Remarkably, Uncle Honey, whose many farm machinery explosions — er, exploits — I’ve highlighted over the years, had an unblemished record of farm safety.

Not once in nearly 20 years of mostly inattentive mowing, plowing and silage chopping did Honey get so much as a splinter. My father had a simple explanation: “The Lord protects fools and children.”

The help

Perhaps even more remarkable was that not one of the many hired men on that farm was ever hurt. Several tried, though.

One silage season Jackie, whose given name was Herbert, drove an Oliver 77 over the edge of a bunker silo’s wall while packing green chop. The tractor landed on its top and caught fire; Jackie caught air and landed on his bottom clear of the wreckage.
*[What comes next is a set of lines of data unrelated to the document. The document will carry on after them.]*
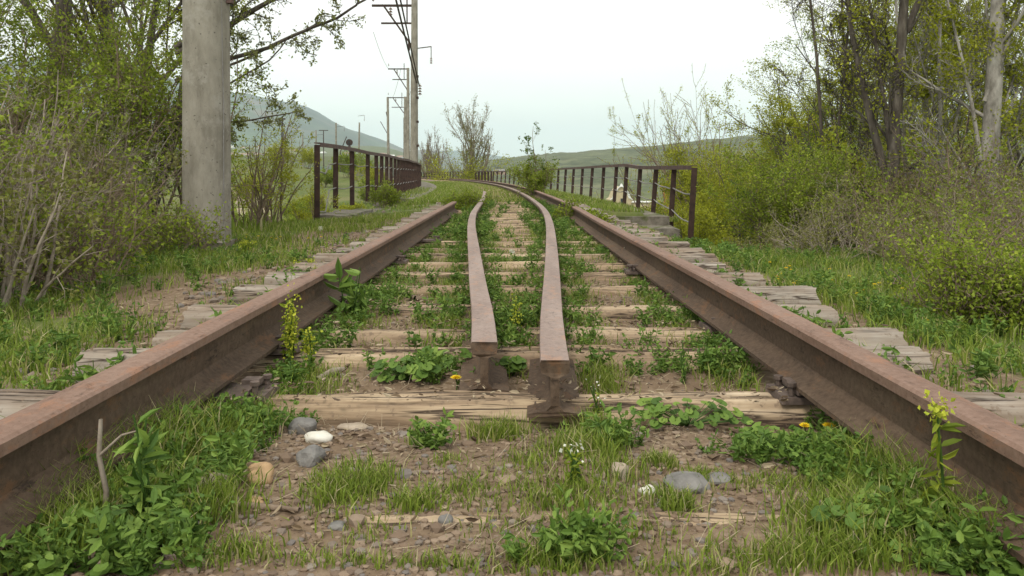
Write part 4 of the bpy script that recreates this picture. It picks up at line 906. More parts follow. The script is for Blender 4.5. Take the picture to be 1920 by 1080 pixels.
# tree whose boughs reach past the pole over the line
tz0 = tz(-4.6, 9.6); t = thing('tree', 'tree behind the concrete pole with thin small-leaved boughs reaching out over the line', 'tree', (-4.6, 9.6, tz0))
S = dict(S_TREE); S['n'] = [8, 6, 5]; S['wob'] = [.10, .18, .24]; S['up'] = [.03, .03, -.02]; S['start'] = [.3, .1]; S['kids'] = [1.2, 1.5]; S['ang'] = [50, 48]; S['ratio'] = [.32, .42]; S['rr'] = [.4, .5]; S['taper'] = .3
def loc(px, py, Y): q = P(px, py, Y); return (q[0] + 4.6, q[1] - 9.6, q[2] - tz0)
st = []
def bough(px0, py0, Y0, px1, py1, Y1, r):
    a = loc(px0, py0, Y0); b = loc(px1, py1, Y1); d = tuple(b[i] - a[i] for i in range(3)); L = math.sqrt(sum(v * v for v in d)); st.append((a, d, L, r))
bough(330, 90, 9.6, 520, -25, 9.4, .045); bough(340, 185, 9.6, 585, 190, 9.2, .02); bough(340, 215, 9.6, 560, 245, 9.3, .018); bough(350, 140, 9.6, 590, 105, 9.0, .022); bough(350, 225, 9.5, 480, 265, 9.2, .014)
st2 = [((0, 0, -.3), (.10, 0, 1), 5.5, .10)]
st_main = st; st = []
pl = [(330, 152), (425, 112), (505, 88), (575, 55), (632, 34), (668, 8), (705, -12)]
for i in range(len(pl) - 1): bough(pl[i][0], pl[i][1], 9.6 - i * .06, pl[i + 1][0], pl[i + 1][1], 9.54 - i * .06, .034 * .84 ** i)
pl = [(330, 100), (430, 48), (470, 22), (540, -20)]
for i in range(len(pl) - 1): bough(pl[i][0], pl[i][1], 9.6, pl[i + 1][0], pl[i + 1][1], 9.6, .045 * .85 ** i)
S3 = dict(S, n=[3, 6, 4], wob=[.03, .16, .22], up=[0, .02, -.01], start=[0, .1], kids=[.75, 1.2], ratio=[1.1, .45], rr=[.32, .5], taper=.82)
plant(S3, 78, True, 1500, .04, .02, M['leaf_bough'], M['bark'], 'tree', t, .5, st, 'bough_leaves', 'bough'); st = st_main
plant(S, 77, True, 2600, .042, .02, M['leaf_bough'], M['bark'], 'tree', t, .5, st + st2)
# bare shoots and broom right of the pole
for i, (px, py, Y, h, nl) in enumerate([(490, 440, 11.0, 1.75, 1600), (515, 430, 11.6, 1.6, 1300), (455, 435, 10.5, 1.2, 2400), (585, 428, 13.0, .8, 1500)]):
    x, y, z = P(px, py, Y); S = dict(S_CANE); S['kids'] = [1.2, .8]
    bush('clump of bare shoots with yellow-green base leaves, ' + ['right of the concrete pole', 'beside the dirt path', 'touching the concrete pole', 'in front of the railing corner'][i], x, y, h, .6, 620 + i, 'leaf_yellow', nl, .03, 'twig', 12, S=S, clump=.5, lean=.25, spread=.03, z=tz(x, y))
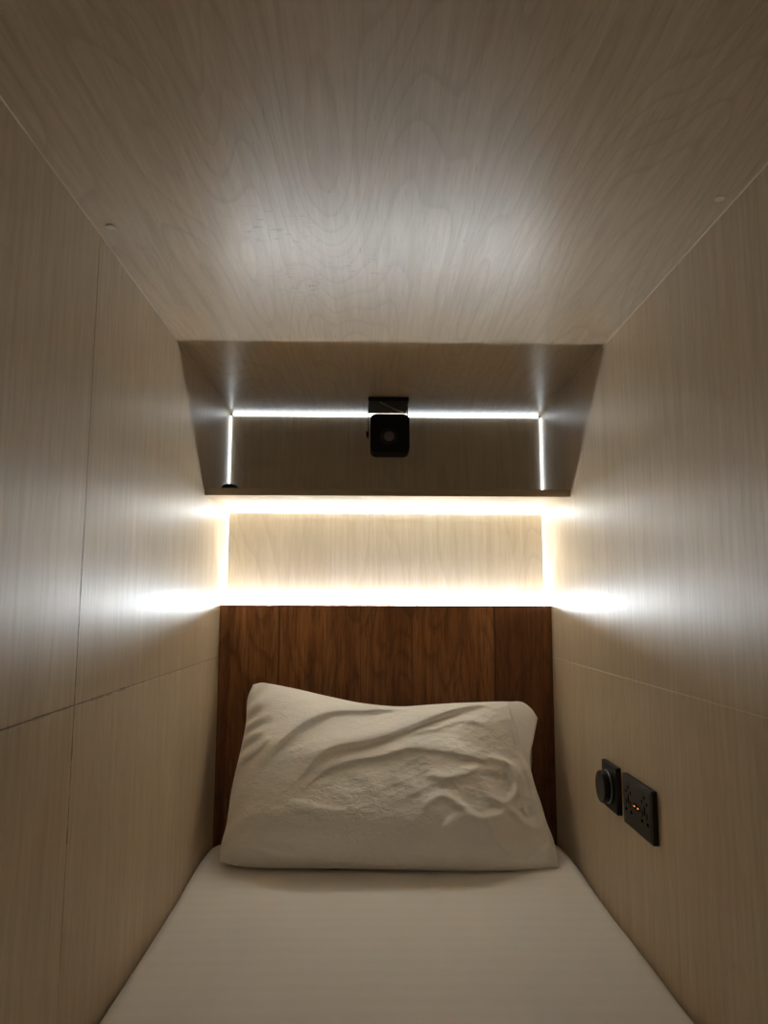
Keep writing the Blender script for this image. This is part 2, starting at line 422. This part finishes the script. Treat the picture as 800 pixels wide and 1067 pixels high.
# ------------------------------------------------------------------ pillow leaning on the headboard
P0 = np.array([0, 1.76, -.598]); EV = np.array([0, .43719, .89937]); EN = np.array([0, -.89937, .43719])
left = [(-0.3859, 0.014), (-0.388, 0.0321), (-0.3795, 0.0941), (-0.3764, 0.1696), (-0.3662, 0.2489), (-0.3577, 0.3323), (-0.3577, 0.4072), (-0.3479, 0.4355)]
topc = [(-0.3479, 0.4355), (-0.3205, 0.4381), (-0.2572, 0.4278), (-0.1562, 0.4047), (-0.0565, 0.3844), (0.0302, 0.3768), (0.1172, 0.3819), (0.217, 0.387), (0.3171, 0.3895), (0.3543, 0.387), (0.3725, 0.3718), (0.3869, 0.3468)]
right = [(0.3953, -0.0028), (0.3868, 0.0667), (0.3787, 0.092), (0.3703, 0.1351), (0.3569, 0.1973), (0.3543, 0.2364), (0.3709, 0.2954), (0.3869, 0.3468)]
bot = [(-0.3859, 0.014), (-0.3499, 0.0058), (-0.2727, -0.0004), (-0.1849, -0.0027), (-0.0531, -0.0072), (0.0787, -0.0096), (0.2107, -0.0121), (0.321, -0.0125), (0.3953, -0.0028)]
def crs(pts, t):
    """Catmull-Rom by normalised arc length"""
    p = np.array(pts); d = np.r_[0, np.cumsum(np.hypot(*np.diff(p, axis=0).T))]; d /= d[-1]
    m = np.gradient(p, d, axis=0)
    i = np.clip(np.searchsorted(d, t, side='right')-1, 0, len(p)-2)
    h = d[i+1]-d[i]; u = (t-d[i])/h; u = u[:, None]; h = h[:, None]
    return (2*u**3-3*u**2+1)*p[i]+(u**3-2*u**2+u)*h*m[i]+(-2*u**3+3*u**2)*p[i+1]+(u**3-u**2)*h*m[i+1]
NS, NT_ = 420, 260
s = np.linspace(0, 1, NS); t = np.linspace(0, 1, NT_)
cl, cr_, ct, cb = crs(left, t), crs(right, t), crs(topc, s), crs(bot, s)
S, T = np.meshgrid(s, t, indexing='ij')
XV = ((1-S)[..., None]*cl[None, :]+S[..., None]*cr_[None, :]+(1-T)[..., None]*cb[:, None]+T[..., None]*ct[:, None]
      -((1-S)*(1-T))[..., None]*cb[0]-(S*(1-T))[..., None]*cb[-1]-((1-S)*T)[..., None]*ct[0]-(S*T)[..., None]*ct[-1])
X, V = XV[..., 0], XV[..., 1]
FOLDS = {
'A':[(-0.3021, 0.1918), (-0.2848, 0.2373), (-0.2517, 0.2722), (-0.2131, 0.308), (-0.1418, 0.3444), (-0.044, 0.3544), (0.0547, 0.3643)],
'B':[(-0.2211, 0.1627), (-0.1904, 0.1938), (-0.1616, 0.2302), (-0.1219, 0.2509), (-0.0435, 0.2673), (0.0288, 0.2933), (0.1026, 0.3272), (0.1905, 0.3618), (0.2792, 0.3845)],
'C':[(-0.1976, 0.1538), (-0.1369, 0.1983), (-0.0669, 0.2208), (-0.0078, 0.2299), (0.0519, 0.2484), (0.1232, 0.2414), (0.2294, 0.2273), (0.2584, 0.2319)],
'D':[(-0.2371, 0.1235), (-0.191, 0.1148), (-0.1336, 0.1018), (-0.088, 0.0975)],
'E':[(0.2416, 0.2319), (0.2887, 0.225), (0.3096, 0.1974), (0.3031, 0.1572), (0.2725, 0.1287), (0.2405, 0.1332), (0.2186, 0.1486)],
'F':[(0.064, 0.0886), (0.097, 0.1227), (0.1251, 0.1335), (0.1563, 0.1139), (0.1958, 0.0883), (0.2417, 0.0923), (0.2802, 0.1136), (0.3211, 0.0879), (0.3696, 0.0751)],
'G':[(0.2185, 0.0882), (0.2314, 0.0505), (0.2492, 0.0238), (0.2898, 0.0056), (0.342, 0.0154), (0.3778, 0.0501)],
'H':[(0.3219, 0.3394), (0.3317, 0.2481), (0.349, 0.1906), (0.3584, 0.1134), (0.372, 0.0751)],
'I':[(0.0407, 0.2838), (0.1138, 0.3005), (0.2003, 0.3247), (0.2607, 0.3149)],
'J':[(-0.3737, 0.0422), (-0.3315, 0.0421), (-0.2633, 0.0196), (-0.1854, 0.0072)],
'K':[(-0.3567, 0.2259), (-0.3164, 0.2489), (-0.2836, 0.2841)],
'L':[(0.0857, 0.1911), (0.1318, 0.1753), (0.1791, 0.1842), (0.2234, 0.2112)],
'M':[(0.2887, 0.225), (0.3102, 0.1572), (0.328, 0.0878)],
'N':[(0.1145, 0.0509), (0.1503, 0.0884), (0.2179, 0.0798)]}
#          height, width above, width below (m)
FP = {'A': (.0085, .034, .0075), 'B': (.0120, .040, .0085), 'C': (.0060, .022, .008), 'D': (.0018, .010, .016), 'E': (.0075, .010, .011),
      'F': (.0055, .011, .010), 'G': (.0065, .008, .010), 'H': (.0040, .009, .009), 'I': (.0035, .014, .008), 'J': (.0035, .007, .007),
      'K': (.0030, .010, .007), 'L': (.0045, .012, .009), 'M': (.0035, .007, .007), 'N': (.0040, .009, .009)}
def fold(pts, a, wu, wd):
    q = crs(pts, np.linspace(0, 1, 40)); best = np.full(X.shape, 9.0); side = np.zeros(X.shape); par = np.zeros(X.shape)
    for i in range(len(q)-1):
        A, B = q[i], q[i+1]; d = B-A; l2 = d@d
        u = np.clip(((X-A[0])*d[0]+(V-A[1])*d[1])/l2, 0, 1)
        dx, dy = X-A[0]-u*d[0], V-A[1]-u*d[1]; dist = np.hypot(dx, dy)
        c = d[0]*dy-d[1]*dx
        up = c if d[0] > 0 else -c                      # positive = uphill side
        k = dist < best
        best = np.where(k, dist, best); side = np.where(k, up, side); par = np.where(k, (i+u)/(len(q)-1), par)
    w = np.where(side > 0, wu, wd)
    env = np.clip(np.minimum(par, 1-par)*4+.15, 0, 1); env = env*env*(3-2*env)
    return a*env*np.exp(-(best/w)**2)
h = np.zeros(X.shape)
for k, p in FOLDS.items(): h += fold(p, *FP[k])
# body of the pillow: fat in the middle, thin at the seams, the case hangs empty at its right end
def edge(u, w, p=.55): return (1-(1-np.clip(u/w, 0, 1))**2.4)**p
sm = lambda u: u*u*(3-2*u)
e = edge(S, .40)*edge(1-T, 1.0, .72)*edge(T, .30, .5)
er = .20+.80*sm(np.clip((1-S-.045)/.24, 0, 1)); er *= edge(1-S, .03, .6)
body = .125*e*er*(1-.15*T)
nz = np.array([[noise.fractal(Vector((X[i, j]*8+V[i, j]*7, V[i, j]*15-X[i, j]*3, 1.7)), 1.0, 2.1, 4)+.55*(1-abs(noise.noise(Vector((X[i, j]*11+V[i, j]*9, V[i, j]*20-X[i, j]*6, 5.2))))*2.2) for j in range(NT_)] for i in range(NS)])
crump = .25+.75*np.exp(-((X-.22)/.16)**2-((V-.17)/.12)**2)
lng = np.zeros(X.shape)
for (ang, fr, amp, ph) in ((.42, 15, .0022, .3), (.30, 27, .0013, 1.9), (.62, 21, .0012, 4.0), (-.25, 33, .0010, 2.2)):
    q = -math.sin(ang)*X+math.cos(ang)*V; p = math.cos(ang)*X+math.sin(ang)*V
    wv = np.sin(2*PI*(q*fr+.35*np.sin(p*11+ph))+ph)
    lng += .55*amp*(.25+.75*np.exp(-((X-.17)/.2)**2))*(1-np.abs(wv))**1.5*(.35+.65*np.sin(p*9+ph*2)**2)*(.45+.55*np.clip((V-.05)/.1, 0, 1))
em = edge(np.minimum(np.minimum(S, 1-S), np.minimum(T, 1-T)), .05, 1.0)
front = body + em*(h*1.6 + .0068*crump*nz + lng) + .0012
# puckers along the left seam
front += .0055*np.exp(-((S-.03)/.04)**2)*np.sin(T*46-S*60+3*np.sin(T*9))*np.clip(S/.01, 0, 1)
xH = np.interp(V, [0, .03, .0751, .1134, .1906, .2481, .3394, .40], [.40, .392, .376, .3584, .349, .3317, .3219, .315])
front -= np.minimum(.017*em*sm(np.clip((X-xH)/.024+.4, 0, 1)), np.maximum(front-.004, 0)*.8)
back = -.052*e*(.35+.65*sm(np.clip((1-S-.02)/.2, 0, 1)))*edge(1-S, .03, .6) - .0012
lean_max = 1.9905
def pts3(hh):
    P = P0+X[..., None]*np.array([1, 0, 0])+V[..., None]*EV+hh[..., None]*EN
    P[..., 2] = np.maximum(P[..., 2], -.5975+.0*X); P[..., 1] = np.minimum(P[..., 1], lean_max)
    return P
F3, B3 = pts3(front), pts3(back)
bm = NB()
def addgrid(P): return [[bm.verts.new(P[i, j]) for j in range(P.shape[1])] for i in range(P.shape[0])]
Gf = addgrid(F3); step = 4
for i in range(NS-1):
    for j in range(NT_-1): bm.faces.new((Gf[i][j], Gf[i+1][j], Gf[i+1][j+1], Gf[i][j+1]))
Gb = addgrid(B3)
for i in range(NS-1):
    for j in range(NT_-1): bm.faces.new((Gb[i][j], Gb[i][j+1], Gb[i+1][j+1], Gb[i+1][j]))
for i in range(NS-1):
    bm.faces.new((Gf[i+1][0], Gf[i][0], Gb[i][0], Gb[i+1][0])); bm.faces.new((Gf[i][-1], Gf[i+1][-1], Gb[i+1][-1], Gb[i][-1]))
for j in range(NT_-1):
    bm.faces.new((Gf[0][j], Gf[0][j+1], Gb[0][j+1], Gb[0][j])); bm.faces.new((Gf[-1][j+1], Gf[-1][j], Gb[-1][j], Gb[-1][j+1]))
pl = empty('pillow', (0, 1.80, -.598)); tag(pl, 'wrinkled white pillow leaning against the dark headboard on the bed', 'pillow')
for v in bm.verts: v.co -= pl.location
link('pillowcase', bm, M['pillow'], pl, True)
# bulge of the pillow itself showing behind the open end of the case
bm = NB(); bmesh.ops.create_uvsphere(bm, u_segments=32, v_segments=20, radius=1)
for v in bm.verts: v.co = Vector((.350+.026*v.co.x, 1.942+.035*v.co.y, -.385+.07*v.co.z)) - pl.location
link('pillow_filling', bm, M['ticking'], pl, True)

# ------------------------------------------------------------------ dim corridor light at the open foot of the pod, camera
w = bpy.data.worlds.new('dim_dormitory'); bpy.context.scene.world = w; w.use_nodes = True
w.node_tree.nodes['Background'].inputs[0].default_value = (1.0, .90, .80, 1)
w.node_tree.nodes['Background'].inputs[1].default_value = .012

cam = bpy.data.cameras.new('camera'); co = bpy.data.objects.new('camera', cam); C.objects.link(co)
pit, yaw, rol, f = .1274, .0184, .0026, 758.3
fw = Vector((math.sin(yaw)*math.cos(pit), math.cos(yaw)*math.cos(pit), math.sin(pit)))
r = Vector((math.cos(yaw), -math.sin(yaw), 0)); u = r.cross(fw)
r2 = r*math.cos(rol)+u*math.sin(rol); u2 = -r*math.sin(rol)+u*math.cos(rol)
mm = Matrix((r2, u2, -fw)).transposed().to_4x4(); mm.translation = (-.0437, 0, 0)
co.matrix_world = mm
cam.sensor_fit = 'VERTICAL'; cam.sensor_height = 24; cam.lens = f*24/1067; cam.clip_start = .01
sc = bpy.context.scene; sc.camera = co
sc.view_settings.view_transform = 'Standard'; sc.view_settings.look = 'None'
sc.view_settings.gamma = 1; sc.view_settings.use_curve_mapping = False
sc.view_settings.exposure = 1.40
sc.cycles.max_bounces = 16; sc.cycles.diffuse_bounces = 10; sc.cycles.glossy_bounces = 6
sc.cycles.use_denoising = True
sc.cycles.sample_clamp_indirect = 60.0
He was badly shaken; the tractor totaled. Still, it was a good day because Jackie walked away.

Another hired man, Charlie, arrived at work early one Monday with a hideous, unstitched slash across his forearm.

My father asked how he had so badly wounded himself on the one day of the week he wasn’t operating dangerous farm equipment.

Oh, explained Charlie, he was swapping out the transmission on his old Ford the previous day when he grabbed a hatchet — he didn’t own a cold chisel or hacksaw — to cut a hole in the car’s floorboard.

A minute later a glancing hatchet blow landed on, well, not the Ford.

None of this surprised my father. Most of the men he employed were not hired because of their scholastic achievement. While nearly all could read, none, at least to my knowledge, used that talent to study or even page through one machinery operating manual.

Off the farm

Some, indeed, were more dangerous off the farm. Twice my family, on our way home from town, encountered our hired men’s wrecked jalopies in roadside ditches.

Each time we found only the car, not the hired man, and each time, each man came to work, little worse for the wear, the next day. Again, the Lord protecting fools and children, I guess.

Ag innovation

Today, however, human engineering has replaced divine intervention and those Sunday morning parades of broken, disabled farmers — like the men from the dairy farm of my youth — are gone.

That alone may be the greatest achievement in the last two generations of incredible agriculture innovation. Praise the Lord.